コルビュジエは9才下ではあるが、恋愛感情がまったくなかったとは思わない。だが、アイリーンの視線は仕事と"女好きの"ジャンにしか注がれていないし、バイセクシャルであり、友人の恋人である彼女は焦がれてなお届かない。さらに相手はすでに”成功した”デザイナーなのだ。その苦しさは理解できるような気がする。
そしてその思いは増殖し反転して、自分の作品であったはずであり、彼女の存在のイコンでもある「E.1027」そのものへ向かう。”結果として”死に場所に選ぶほどに。

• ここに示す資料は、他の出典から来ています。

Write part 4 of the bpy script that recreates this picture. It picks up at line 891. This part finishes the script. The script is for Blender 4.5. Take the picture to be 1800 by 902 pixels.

あの強引とも見える壁画も、彼女を自分のモノにしたい欲望の代償行為、あるいは承認欲求によるものだったのかもしれない。
実際、コルビュジエは、「E.1027」やサイドテーブルなどを自分の作品であるとは明言していない。たとえ世間が誤解するように仕向けていたとしても・・・。それは創造者としての矜持の部分なのだろうか? それとも‥。

アイリーンの側も、性格なのか、自身の権利や名誉についてあまり執着しているようには見えない。他者の評価より、自分と自分の大事な人間が心地よく居られる空間を創る、それのみがモチベーションなのか。後年、自分の作品が高額で取引されたことに対して、原題にもなっている『欲望の値段ね』と、呟くように放たれた彼女の思いが全てなのかもしれない。

本作と同時に製作されたというドキュメンタリー映画『アイリーン・グレイ 孤高のデザイナー』も是非観たいのだが、当地での公開は未定の模様。

気になったのがシャルロット・ペリアンがジャンの恋人(?)として登場していること。彼女ってコルビュジエのパートナーだったんじゃ? あのLCシリーズのデザイナーだよね。よく解らんなあ。